Am I using bash or sh? [duplicate]
I'm connected to a remote shell and many keys aren't working properly such as arrows and the escape key. This answer Arrow keys, tab-complete not working suggested I might be in the wrong shell, so I referenced How to determine the current shell I'm working on?. Using the methods described, I get strange results.
echo $SHELL
/bin/bash
but
echo $0
sh
Which shell am I using?
Use proc filesystem to know shell's process name
When in doubt, use /proc
file system. There's folders per each process, with comm
file, where that process's command is described. So, knowing shell's PID, we can know what shell it is.
$ echo $$
4824
$ cat /proc/4824/comm
mksh
$ bash
xieerqi@eagle:~$ echo $$
6197
xieerqi@eagle:~$ cat /proc/6197/comm
bash
There's also other files that you can reference to extract that same info:
- /proc/$$/stat
- /proc/$$/status
- /proc/$$/cmdline
- /proc/$$/exe (symlink to the executable itself)
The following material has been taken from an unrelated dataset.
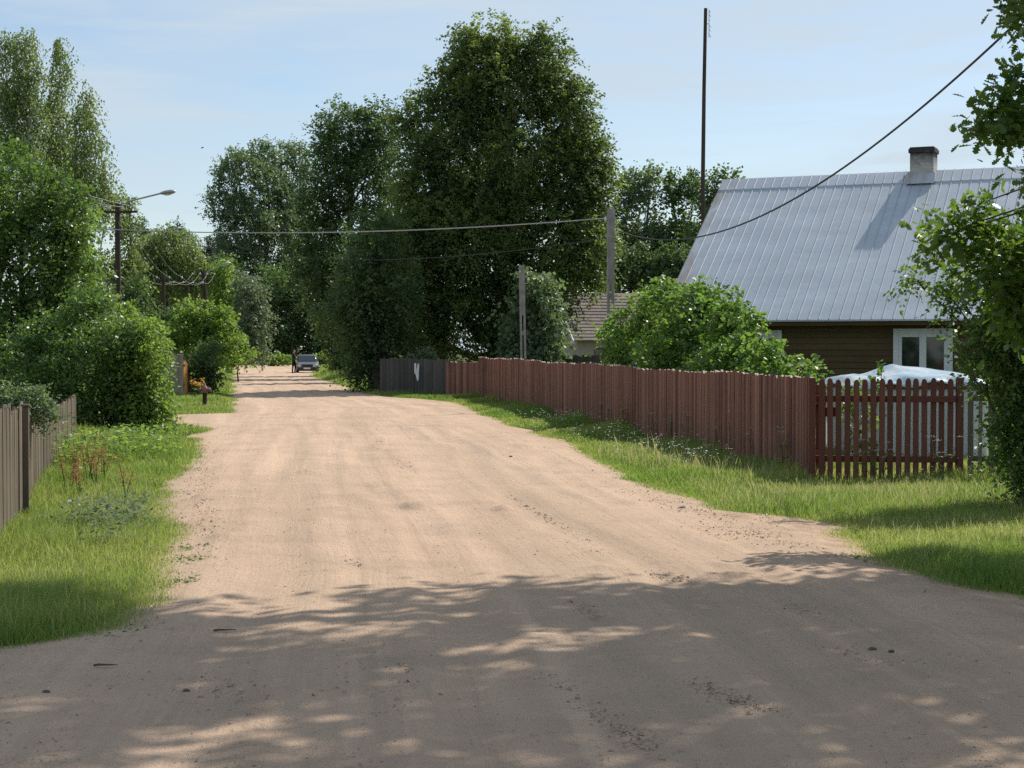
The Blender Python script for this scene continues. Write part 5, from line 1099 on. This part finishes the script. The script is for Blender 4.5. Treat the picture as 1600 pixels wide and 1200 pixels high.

This may not work on older kernels or systems that don't support /proc
filesystem ( Mac OS X, for instance ).
Variation on the same approach with ps command
ps
command has -p
flag which allows you to specify pid. We're still using the same idea of referencing the $$
variable for that.
$ ps -p $$
PID TTY TIME CMD
7728 pts/5 00:00:00 mksh
$ bash
xieerqi@eagle:~$ ps -p $$
PID TTY TIME CMD
7776 pts/5 00:00:00 bash
$0
vs $SHELL
.
According to Arch Wiki ,
SHELL contains the path to the user's preferred shell. Note that this is not necessarily the shell that is currently running, although Bash sets this variable on startup.
In other words, this is the users' default interactive shell, the same one that is set in /etc/passwd
. This also is the reason why $SHELL variable doesn't change for subshells . For instance, no matter how many shells i spawn, $SHELL
variable is unchanged:
$ echo $SHELL
/bin/mksh
$ bash --posix
bash-4.3$ echo $SHELL
/bin/mksh
bash-4.3$ dash
$ echo $SHELL
/bin/mksh
$0
argument will display the "self" - the command with which a program or name of the file. So a simple script like this:
#!/bin/bash
echo $0
Will give output like this:
$ ./test_script.sh
./test_script.sh
This is also apparent when you do something like this:
$ echo 'one two three' | xargs bash -c 'echo $0'
one
For all shells , -c
option places first command line argument into $0
variable.
As far as interactive shell goes, $0 usually would be sufficient, but as you can see, it is not reliable way to know what shell you're using. Knowing the process is far more reliable
You're using sh
. Because $SHELL
refers to the login shell, not the currently one being used.
Your provided StackOverflow question link has the correct method to correctly determine the currently running shell.